前者は、Twitterを通じて復興に関する情報を熱心に説いてきた人物であり、後者は震災前から筆者と親交のある商店主だ。
両者ともに大震災により甚大な被害を受けた地域に現在も暮らし、生活再建の途上にある。2人に共通していた思いは、「あれから1年経過したが、一向に暮らし向きは楽にならない」というものだ。
「『絆』やら『復興』と言葉だけはキレイごとばかりの報道が並ぶのは確実。東京のテレビや大手新聞の“お祭り”に付き合う精神的余裕はない」との声にも接した。
当コラムで何度も指摘してきたが、大手メディアは「あれから◯カ月」、「◯年」という区切りが好きだ。
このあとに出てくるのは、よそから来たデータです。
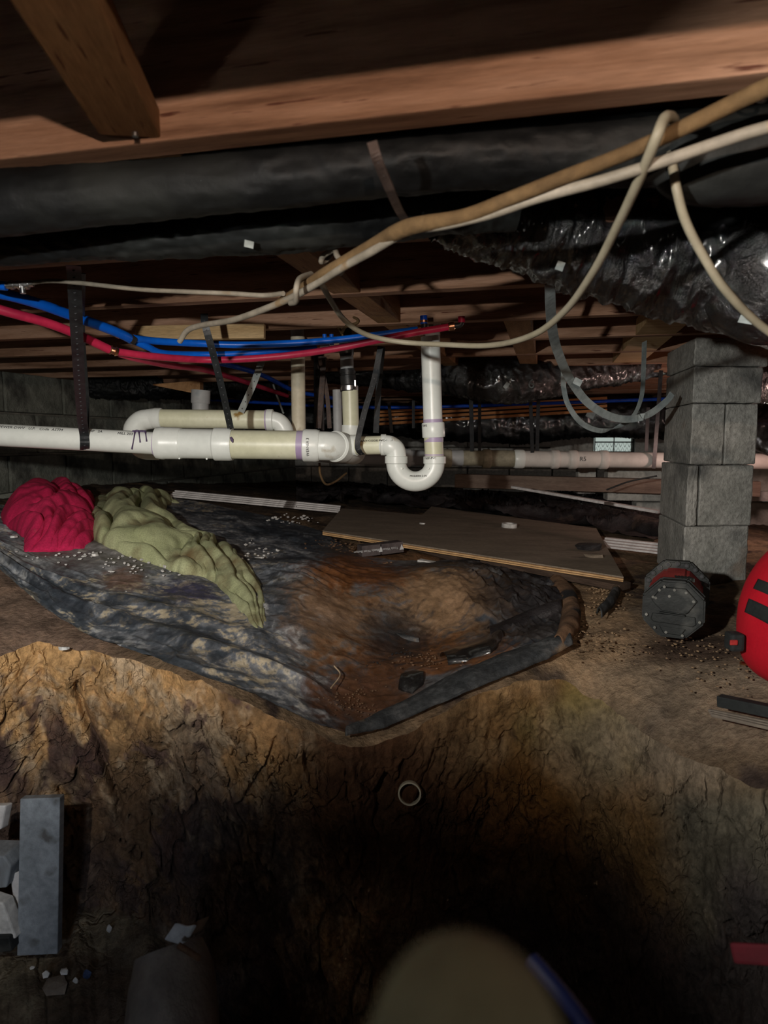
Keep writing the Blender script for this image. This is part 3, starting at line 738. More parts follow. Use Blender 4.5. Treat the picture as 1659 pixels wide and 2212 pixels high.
# long folds at the right of the hollow
strip('sheet_fold', [(1060, 1395), (1130, 1372), (1215, 1335)], [(1050, 1378), (1120, 1350), (1205, 1318)], M['black_sheet'], .03,
      'glossy black fold of plastic just above the rolled edge', 'plastic scrap', 80, 12)
strip('sheet_fold', [(770, 1372), (840, 1390), (905, 1402)], [(775, 1362), (842, 1380), (905, 1395)], M['liner'], .012, 'thin dark crease of plastic crossing the tan soil', 'plastic scrap', 70, 8)
# black sheet lying further back
def lift_bk(S, T, g, Q):
    x, y = g[..., 0], g[..., 1]
    return .012 + ridge(fbm(x*1.6+2, y*5+x*1.5, 0, 3, 300))**5*.07*(1-ss(.9, 1, T)) + (fbm(x*9, y*12, 0, 4, 301)-.4)*.02
bk = patch('plastic_sheet', [(640, 1110), (760, 1090), (915, 1108), (1000, 1116), (1285, 1150), (1420, 1185)], [(640, 1046), (760, 1040), (900, 1042), (1050, 1046), (1250, 1052), (1440, 1080)],
           300, 120, lift_bk, M['black_sheet'])
tag(bk, 'wrinkled glossy black sheet on the ground behind the plywood', 'ground sheet')
strip('sheet_roll', [(1180, 1118), (1290, 1132), (1425, 1172)], [(1180, 1098), (1290, 1108), (1425, 1142)], M['black_sheet'], .06,
      'black rolled ridge of plastic lying left of the block pier', 'ground sheet', 120, 16)

# ------------------------------------------------------------------ cloths
def cloth(name, rows, mat_, h, label, cat, seed, ns=240, nt=120, folds=5, hprof=None, amp=.020, slant=1.0):
    L_ = np.array([q[0] for q in rows], float); R_ = np.array([q[1] for q in rows], float)
    k = np.arange(len(rows)); s = np.linspace(0, len(rows)-1, ns)
    def cs(A):
        pts = [Vector((a[0], a[1], 0)) for a in A]; o, _ = spline(pts, 12); o = np.array([[p.x, p.y] for p in o]); tt = np.linspace(0, len(A)-1, len(o))
        return np.stack([np.interp(s, tt, o[:, 0]), np.interp(s, tt, o[:, 1])], -1)
    Lc, Rc = cs(L_), cs(R_); t = np.linspace(0, 1, nt)[None, :, None]
    wob = (fbm(s*1.4, s*0, 0, 4, seed+3)-.5)[:, None, None]*.10
    Q = Lc[:, None]*(1-t)+Rc[:, None]*t + (Rc-Lc)[:, None]*wob*np.abs(2*t-1)
    g = G(Q[..., 0].ravel(), Q[..., 1].ravel(), Hn).reshape(ns, nt, 3)
    S = s[:, None]+0*t[..., 0]; T = t[..., 0]+0*S
    hh = np.interp(S, k, hprof if hprof else [1]*len(rows))*h
    dome = np.power(np.clip(1-np.abs(2*T-1)**3, 0, 1), .5)*np.power(np.clip(np.sin(math.pi*np.clip(S/(len(rows)-1), .0, 1)), 0, 1), .25)
    wp = fbm(S*.9, T*2.5, 0, 4, seed)
    ph = fbm(S*.38, T*.9, 0, 2, seed+2)*3.4 + fbm(S*1.1, T*2.0, 0, 2, seed+6)*.7
    f = np.abs(np.sin(math.pi*(T*folds*.5+ph)))**.75
    f2 = np.abs(np.sin(math.pi*(T*folds*.9+S*.35*slant+ph*1.6)))**.8
    mk_ = ss(.35, .65, fbm(S*.7, T*2.2, 0, 2, seed+30))
    amp = amp*np.clip(hh/h, .35, 1.1)
    hgt = dome*(hh*(.30+.5*wp)+amp*f*(.5+.8*mk_)+amp*.75*f2*(1.1-mk_)+.0025*(fbm(S*4, T*14, 0, 3, seed+20)-.5))
    g[..., 2] += .012+hgt-.008*(1-dome)
    # neighbouring folds lean over each other a little
    g[..., 0] += dome*(f-.5)*.012; 
    o = gridmesh(name, g, mat_)
    sm = o.modifiers.new('s', 'SOLIDIFY'); sm.thickness = .003; sm.offset = -1
    return tag(o, label, cat)
cloth('towel', [((178, 1078), (392, 1092)), ((190, 1105), (370, 1088)), ((192, 1140), (350, 1118)), ((203, 1178), (378, 1150)), ((262, 1205), (410, 1172)), ((345, 1232), (440, 1186)),
                ((385, 1248), (478, 1192)), ((448, 1258), (520, 1222)), ((486, 1292), (553, 1262)), ((514, 1332), (574, 1300)), ((538, 1368), (584, 1342)), ((555, 1394), (583, 1378))],
      M['towel'], .060, 'long crumpled olive green towel trailing toward the pit edge', 'towel', 400, 420, 130, 5, [.5, 1.1, 1.25, 1.1, .9, .8, .75, .6, .55, .5, .45, .4], .048)
cloth('red_cloth', [((62, 1078), (150, 1074)), ((22, 1104), (203, 1096)), ((4, 1128), (206, 1122)), ((22, 1152), (206, 1146)), ((52, 1176), (205, 1166)), ((50, 1202), (182, 1194))],
      M['pink'], .085, 'crumpled crimson cloth left of the green towel', 'cloth', 500, 300, 140, 3.4, [.5, 1.2, 1.25, 1.0, .8, .4], .045, 2.2)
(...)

節目ごとに大量の取材陣を投入し、取材現場は熱気を帯びる。
もちろん、先の大震災は未曾有の災害であり、節目ごとに経過を読者や視聴者に伝える意義は大きい。ただ、未曾有という言葉の背後には、それだけ傷付いた人がいるということを、大手のメディアはいまだに理解していないと複数の情報番組の中で感じたのは筆者だけではないはずだ。
昨年の震災ルポでも触れてきたが、こうした節目、区切りのタイミングでは無神経な取材陣も現れる。被災直後の子供にマイクを向け、「怖かった?」と聞くような輩だ。
「『あれから1年』のお祭り騒ぎが終わったあと、我々は忘れ去られてしまうのではないか」とは先の商店主の言葉だ。残念ながら、今後、震災関連、被災地を巡る情報は確実に減る。筆者は、大手メディアが伝えない「経過」を、今後も現地に赴き伝え続ける所存だ。
大手メディアの震災関連、復興に関する報道は確実に減るが、現地の様子は地元の新聞やテレビを通じ、東京など首都圏のほか、全国で知ることができる。
特に、震災以降はTwitterを通じて情報発信を活発化させる地元メディアが増加し、報道内容もきめ細かさが増している。被災地や被災者に心を寄せ続けようと関心を持つ向きは、ぜひTwitterを通じて地元メディアの報道に接してほしい。